You therefore only need enough bolts at each station that they won't run out before the restocker completes a lap, and such that there aren't so many that they get in the way.
Kingmans Formula says that as you approach 100% utilization, waiting times explode.
The correct way to deal with this is bounded queue lengths and back pressure. I.e don’t deal with an overloaded queue, don’t allow an overloaded queue.
Does it reject entries when service times are too high?
Your debugging effort may become more predictable when the system measures the time workers take to complete.
I note you say it used to work overloaded. I would argue it probably was having hidden problems. Perhaps ask those people what the acceptable service time is and lock it in by refusing new entries when it is exceeded.
If they want both infinite queue length and consistently acceptable service times then you must add enough work resource to do that.
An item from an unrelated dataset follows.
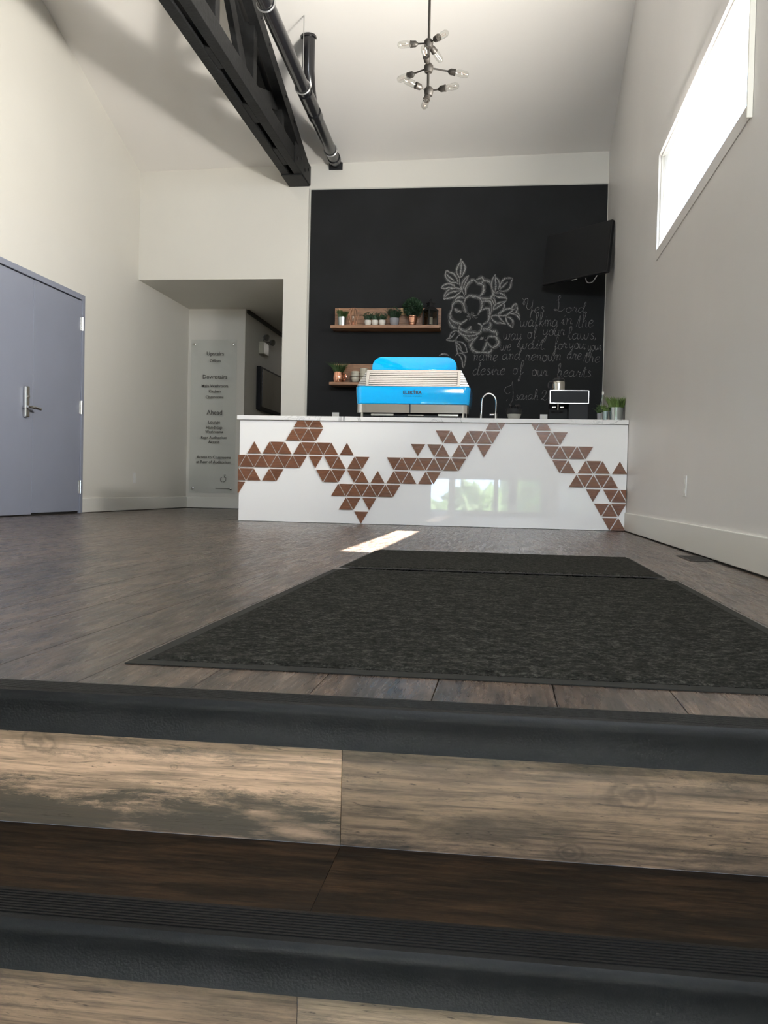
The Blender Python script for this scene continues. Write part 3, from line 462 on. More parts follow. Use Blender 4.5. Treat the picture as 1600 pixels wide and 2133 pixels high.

You may also want to implement reader/writer locks if your load has many more reads than writes.
Unfortunately, nobody really teaches you these things in a really clear way, and plenty of engineers don't fully understand it either.
The purple account is just plain wrong. Classically, the full architecture is this (keeping in mind that all rules are sometimes broken):
* CQRS is the linchpin.
* You generally only queue commands (writes). A few hundreds of ms of latency on those typically won't be noticed by users.
* Reads happen from either a read replica or cache.
The problem the author faces are caused by cherry-picking bits of the full picture.
A queue is a load smoothing operator. Things are going to go bad one way or another if you exceed capacity, a queue at least guarantees progress (up to a point). It's also a great metric to use to scale your worker count.
> What will you do when your queue is full
If your queue fills up you need to start rejecting requests. If you have a public facing API there's a good chance that there will be badly behaved clients that don't back off correctly - so you'll need a way to IP ban them until things calm down. AWS has API Gateway and Azure APIM that can help with this.
If you're separating commands and queries you should _typically_ see more headroom.
But even if you shifted reads to one or more caches or read replicas, wouldn't those also have queues that will fill up when you are under-provisioned?
Note that I'm using the term "queue" pretty loosely, to include things like Redis' maxclients or tcpbacklog, or client-side queues when all connections are in use.
As long as you have capacity to keep it mostly empty, it's fine. When requests backup, at least some people will still get quick responses, instead of making everyone suffer.
For a stack, a backup means that some requests are informally forgotten, and although they still appear to be open, they will not complete until the end of time.
That's worse. It's a better match to the behavior you want, except for the part where the old requests still appear to be open. You need to actually close them.
You might also want to consider how requesting behavior will change when requests are stacked instead of queued. As soon as people have learned that you keep requests in a stack, the correct way to make a request is to make it, wait for a very small amount of time, and then, if your request hasn't already succeeded, repeat it.
Guess what will happen then?
It would be very hard to learn this so long as the queue is a very small fraction of the total throughput. If the queue depth is 100, and you receive 10,000qps, but process 9,900 qps, the queue will get full, and roughly 97 calls will go unanswered. Ideally you should have another mechanism to time these out, which most systems do. Whatever queue type you pick, you are going to reject 1% of the inbound, but with a FIFO queue, you will also delay 100% of the responses. Do that at several layers, and you can even end up with the client timing out even though their request wasn't even rejected at any stage.
All metrics up! Will fit nicely in my promo packet.